Jika tujuan hukum adalah keteraturan hidup dan bagi mereka yang melanggar diberikan sanksi, mengapa para penegak hukum membiarkan mereka yang melakukan pelanggaran hukum entah itu jaksa dalam kasus Nenek Minah, entah dia gubernur Anies Baswedan bahkan mereka para politisi dan birokrat di Papua yang melakukan pelanggaran terhadap hukum, seyogyanya dihukum sesuai dengan perbuatan yang dilakukannya.
Fenomena kemiskinan ekstrem yang dialami di Papua, para birokrat dan politisi tidak melihatnya sebagai ketimpangan keadilan yang dialami masyarakat Papua. Ketidakadilan dalam semua aspek kehidupan manusia, entahUU Otonomi Daerah/ UU No 23 Tahun 2014, UU Otsus/ UU No 22/2022 bahkan keberpihakan kepada mereka yang lemah, terpinggirkan seperti Nenek Minah pencari keadilan, pada akhirnya palu keadilan dijatuhkan oleh seorang hakim pengadilan yang adil.
Hakim yang adil tidak serta-merta secara de fakto dan de jure memeriksa seorang Nenek Minah tanpa memperhatikan social engineering peristiwa itu.
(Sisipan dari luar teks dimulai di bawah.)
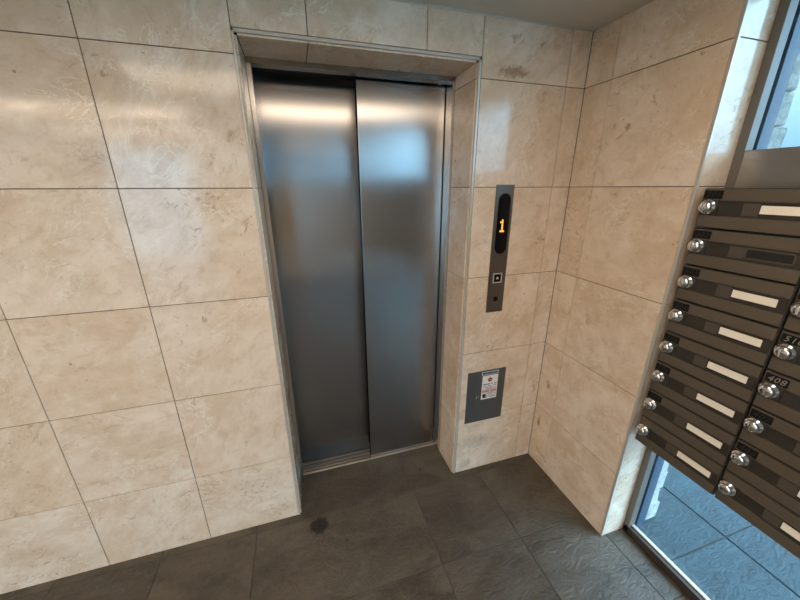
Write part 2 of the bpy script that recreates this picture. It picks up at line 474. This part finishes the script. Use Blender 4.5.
# right-hand leaf (nearer), folded steel with a return edge
bm = B(); box(bm, .298, .714, .262, .300, .004, 2.045, 0, .002, 2); p = epart('door_panel', bm, M['steel'])
p['label'] = 'nearer right-hand steel panel'
bm = B(); box(bm, -.135, .330, .345, .383, .004, 2.07, 0, .002, 2); p = epart('door_panel', bm, M['steel'])
p['label'] = 'set-back left-hand steel panel'
bm = B(); box(bm, -.116, .300, .3435, .346, .004, .105, 0, .0005); k = mesh('reflection_cover', bm, M['foot'], p)   # added dull strip that hides the sill's reflection in the panel
bm = B()
box(bm, -.126, -.108, .191, .262, 0, 2.0605, 0, .001); box(bm, -.126, -.116, .262, .40, 0, 2.06, 0)
epart('jamb', bm, M['jamb'])
bm = B()
box(bm, .717, .730, .191, .262, 0, 2.0605, 0, .001); box(bm, .724, .731, .262, .40, 0, 2.06, 0)
epart('jamb', bm, M['jamb'])
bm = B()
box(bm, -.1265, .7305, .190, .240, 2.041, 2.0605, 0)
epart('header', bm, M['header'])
bm = B()
box(bm, -.126, .731, .386, .40, 0, 2.1, 0); box(bm, -.126, .731, .262, .40, 2.075, 2.1, 0)
epart('backing', bm, M['hatch'])
bm = B()
box(bm, -.126, .731, .247, .386, -.03, -.006, 1)
for y0, y1 in ((.247, .262), (.272, .290), (.298, .316), (.325, .345)):
    box(bm, -.116, .724, y0, y1, -.02, .002, 0, .0008)
epart('threshold', bm, [M['sill'], M['dark']])

# ------------------------------------------------------------------ hall call panel
cp = thing('call_panel', 'tall narrow grey elevator call panel showing 1 right of the elevator', 'elevator call panel', (.9065, 0, 1.308))
def at_cp(bm, name, m, parent=None):
    o = mesh(name, bm, m, parent or cp)
    if parent is None: o.location = -cp.location
    return o
bm = B(); box(bm, .8605, .9530, -.004, .002, 1.004, 1.611, 0, .001, 2); at_cp(bm, 'faceplate', M['panel'])
bm = B(); pts = []
cx, hw = .9080, .031
for i in range(17):
    t = math.pi*i/16; pts.append((cx+hw*math.cos(t), 1.574-hw+hw*math.sin(t)))
for i in range(17):
    t = math.pi+math.pi*i/16; pts.append((cx+hw*math.cos(t), 1.300+hw+hw*math.sin(t)))
prism(bm, pts, 'y', -.0055, -.002); scr = at_cp(bm, 'display', M['black'])
# the 1 as a dot matrix
bm = B(); dots = ["..#..", ".##..", "..#..", "..#..", "..#..", "..#..", ".###."]; pit = .0082
for r, row in enumerate(dots):
    for c, ch in enumerate(row):
        if ch == '#':
            x = .906+(c-2)*pit; z = 1.431+(3-r)*pit
            box(bm, x-.0036, x+.0036, -.0064, -.0054, z-.0038, z+.0038)
dg = at_cp(bm, 'digit', M['led']); 
dg.parent = scr; dg.location = (0, 0, 0)
bm = B()
def ring_sq(bm, cx, cz, o, i, y0, y1, mi=0):
    for (a, b, c, d) in ((-o, o, i, o), (-o, o, -o, -i), (-o, -i, -i, i), (i, o, -i, i)):
        box(bm, cx+a, cx+b, y0, y1, cz+c, cz+d, mi)
ring_sq(bm, .9065, 1.181, .0245, .0195, -.007, -.003)
bt = at_cp(bm, 'call_button', M['rim'])
bm = B(); box(bm, .887, .926, -.0065, -.003, 1.1615, 1.2005, 0, .001)
prism(bm, [(.8985, 1.176), (.9065, 1.190), (.9145, 1.176)], 'y', -.0070, -.0060, 1)
k = at_cp(bm, 'button_cap', [M['black'], M['rim']]); k.parent = bt; k.location = (0, 0, 0)
bm = B(); lathe(bm, [(.0125, -.0025), (.0125, -.006), (.010, -.007), (.0085, -.0045), (.001, -.0045)], 'y', (.9075, 0, 1.073), 24)
at_cp(bm, 'key_switch', M['black'])

# ------------------------------------------------------------------ service hatch with sticker
ht = thing('service_hatch', 'square grey metal service hatch with a white sticker low on the wall', 'service hatch', (.903, 0, .505))
def at_ht(bm, name, m, parent=None):
    o = mesh(name, bm, m, parent or ht)
    if parent is None: o.location = -ht.location
    return o
bm = B(); box(bm, .7875, 1.0185, -.004, .002, .343, .6665, 0, .0012, 2); at_ht(bm, 'cover_plate', M['hatch'])
bm = B(); box(bm, .796, .8450, -.0052, -.003, .420, .640, 0, .0006); at_ht(bm, 'small_door', M['hatch2'])
bm = B(); box(bm, .843, .859, -.0075, -.003, .497, .517, 0, .001); box(bm, .848, .854, -.0085, -.007, .5005, .5135, 1)
at_ht(bm, 'latch', [M['jamb'], M['dark']])

def marks_row(bm, x0, x1, z, h, y, mi, seed, fill=.75):
    """illegible small print: short separate strokes"""
    r = random.Random(seed); x = x0
    while x < x1-.002:
        wv = r.uniform(.0035, .0085)
        if r.random() < fill: box(bm, x, min(x+wv, x1), y-.0002, y+.0003, z, z+h, mi)
        x += wv+.0016
st = thing('notice_sticker', 'white notice sticker with red emblem and red print on the grey hatch', 'sticker', (.923, -.004, .486))
def at_st(bm, name, m):
    o = mesh(name, bm, m, st); o.location = -st.location; return o
y = -.0048
bm = B()
for i in range(5):                       # round red emblem: ring of lobes about a disc
    t = math.pi/2+2*math.pi*i/5
    lathe(bm, [(.0062, y), (.0062, y-.0004)], 'y', (.923+.0085*math.cos(t), 0, .607+.0085*math.sin(t)), 14)
lathe(bm, [(.0075, y), (.0075, y-.0005)], 'y', (.923, 0, .607), 16)
lathe(bm, [(.0030, y-.0004), (.0030, y-.0008)], 'y', (.923, 0, .607), 12, 1)
at_st(bm, 'emblem', [M['red'], M['paper']])
bm = B(); box(bm, .876, .972, y, -.004, .4855, .634, 2)
for i, (z, h) in enumerate(((.577, .0065), (.566, .004), (.5575, .004), (.549, .004))):
    marks_row(bm, .884, .965, z, h, y, 0 if i else 1, 11+i, .8)
for i, z in enumerate((.519, .5105, .502, .494)): marks_row(bm, .909, .966, z, .0045, y, 0, 31+i, .85)
lathe(bm, [(.0115, y), (.0115, y-.0004)], 'y', (.8935, 0, .510), 20, 1)
box(bm, .884, .906, y-.0004, y, .494, .502, 1)
at_st(bm, 'sheet', [M['ink'], M['inkblack'], M['paper']])
bm = B(); box(bm, .878, .970, y-.0002, y+.0003, .5435, .5455); box(bm, .878, .970, y-.0002, y+.0003, .527, .5288)
marks_row(bm, .881, .967, .5305, .0105, y, 0, 77, .92)
at_st(bm, 'red_print', M['red'])
tp = thing('label_strip', 'narrow pale blue label strip along the top of the white sticker', 'label', (.923, -.004, .639))
bm = B(); box(bm, .869, .972, -.0047, -.004, .638, .6605)
marks_row(bm, .875, .966, .643, .013, -.0047, 1, 5, .95)
o = mesh('strip', bm, [M['tape'], M['inkblack']], tp); o.location = -tp.location

# ------------------------------------------------------------------ mailboxes
PW, PH = .2865, .12425            # pitch of the bank
BW, BH, BD = .2830, .1210, .118   # one box
Z0 = .604
def front_panel():
    """door: flat top strip, hooded step, sunk band for the card, plain lower flap"""
    bm = B(); yl, yr = -.003, -BW+.003
    box(bm, 0, .008, yl, yr, .0865, BH-.002, 0, .0012, 2)         # top strip
    box(bm, -.0015, .007, yl-.050, yr, .0840, .0870, 0, .0008)    # hood edge
    box(bm, 0, .008, yl, yr, .002, .0385, 0, .0012, 2)            # lower flap
    box(bm, .001, .008, yl, -.050, .0380, .0870, 1)               # knob land
    box(bm, .0045, .009, -.049, -.279, .0380, .0870, 1)           # sunk band
    box(bm, .000, .008, -.2785, yr, .0380, .0870, 0, .0008)       # right stile
    return bm
def make_mailbox(loc):
    t = thing('mailbox', 'x', 'mailbox', loc, 'dark brown mailboxes in the bank')
    bm = B(); box(bm, .006, BD, -.0005, -BW+.0005, 0, BH, 0, .001); mesh('casing', bm, M['box_dark'], t)
    d = mesh('door', front_panel(), [M['box'], M['box_dark']], t)
    bm = B()
    prof = [(.0225, .002), (.0232, -.003), (.0225, -.006), (.0185, -.0075), (.0178, -.017), (.0165, -.0195), (.009, -.0225), (.0005, -.0230)]
    lathe(bm, prof, 'x', (0, -.0245, .0655), 40, 0, ((3, 4, 5), .07))
    box(bm, -.0262, -.019, -.0215, -.0275, .053, .078, 0, .002, 2)      # grip bar across the dial
    k = mesh('knob', bm, M['chrome'], d)
    return t
def add_plate(t, s, dim):
    bm = B(); box(bm, -.0035, .001, -.007, -.056, .0900, .1145, 0, .0006)
    pl = mesh('number_plate', bm, M['plate'], t)
    bm = B(); text_into(bm, s, .0235, lambda u, v, w: (-.0036-w, -.0315-u, .1020+v), .0006, 0, .25, 1.15)
    mesh('digits', bm, M['digit_dim' if dim else 'digit'], pl)
def add_holder(t, card):
    bm = B()
    box(bm, .001, .006, -.113, -.277, .0395, .0445, 1); box(bm, .001, .006, -.113, -.277, .0800, .0845, 1)
    box(bm, .0015, .006, -.113, -.151, .0445, .0800, 0, .0006)
    box(bm, .001, .006, -.262, -.277, .0445, .0800, 1)
    if not card:
        box(bm, .0005, .004, -.152, -.156, .047, .079, 0); box(bm, .0005, .004, -.258, -.262, .047, .079, 0)
        box(bm, .0005, .004, -.152, -.262, .047, .051, 0); box(bm, .0005, .004, -.152, -.262, .0745, .079, 0)
        box(bm, .0035, .0047, -.156, -.258, .051, .0745, 2)
    h = mesh('card_holder', bm, [M['box_mid'], M['box_dark'], M['dark']], t)
    if card:
        bm = B(); box(bm, .0025, .0048, -.154, -.258, .0515, .0745, 0)
        mesh('name_card', bm, M['card'], h)

ORD = ['topmost', 'second', 'third', 'fourth', 'fifth', 'sixth', 'seventh', 'bottom']
nums = {0: ['201', '202', '203', '204', '205', '206', '207', None],
        1: ['513', '512', '511', '510', '408', '407', '406', None]}
proto = None
for c in range(2):
    for r in range(8):
        loc = (XW, -.5710-c*PW, Z0+(7-r)*PH)
        if proto is None:
            t = proto = make_mailbox(loc)
            core = [(o, list(o.children)) for o in t.children]
        else:
            t = proto.copy(); COL.objects.link(t); t.location = loc
            for o, kids in core:
                q = o.copy(); COL.objects.link(q); q.parent = t
                for kd in kids:
                    z = kd.copy(); COL.objects.link(z); z.parent = q
        s = nums[c][r]
        if s: add_plate(t, s, c == 0 or r in (5, 6))
        add_holder(t, not (c == 0 and r == 1))
        where = 'in the mailbox column beside the marble wall' if c == 0 else 'in the second mailbox column from the marble wall'
        pos = ORD[r] if r in (0, 7) else ORD[r]+' down'
        extra = ''
        if c == 0 and r == 1: extra = ' with empty name slot'
        elif s in ('408', '510'): extra = ' numbered '+s
        elif r == 7: extra = ' without number plate'
        t['label'] = f'brown mailbox{extra}, {pos} {where}'

# ------------------------------------------------------------------ ceiling lights outside the frame: first mirrored in the steel, other two added fill
for i, (x, y, lx, ly) in enumerate(((.1, -1.14, 1.8, .44), (-1.6, -2.2, 1.6, .34), (-1.6, -3.4, 1.6, .34))):
    t = thing('ceiling_light', 'long warm white ceiling light ' + ('over the elevator lobby', 'added unseen as fill in mid-lobby', 'added unseen as fill at the back')[i],
              'ceiling light', (x, y, ZC), 'warm ceiling lights of the lobby')
    bm = B()
    for (a, b, c, d) in ((-lx/2-.015, lx/2+.015, ly/2, ly/2+.015), (-lx/2-.015, lx/2+.015, -ly/2-.015, -ly/2),
                         (-lx/2-.015, -lx/2, -ly/2, ly/2), (lx/2, lx/2+.015, -ly/2, ly/2)):
        box(bm, a, b, c, d, -.022, 0)
    mesh('lamp_frame', bm, M['white'], t)
    bm = B(); box(bm, -lx/2, lx/2, -ly/2, ly/2, -.016, -.001); mesh('diffuser', bm, M['lamp' if i == 0 else 'lamp_fill'], t)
Mungkinkah keadilan bisa digapai oleh mereka yang lemah, tak berdaya? Mungkinkah para pejabat legislative dan eksekutif didorong dilakukan pembuktian terbalik atas kekayaan yang diperoleh dari pekerjaan-pekerjaan kotornya? Mungkinkah BPK, BPKP, Inspektorat dilakukan “Proyek Tangkap Tangan” oleh KPK pada saat mengadakan audit dan juga dilakukan pemeriksaan pembuktian terbalik atas kekayaan yang diperolehnya?
Fakta telah menceritakan kepada kita semua bahwa penegakkan hukum tumpul ke atas tajam ke bawah, itulah realitas hidup Indonesiaku.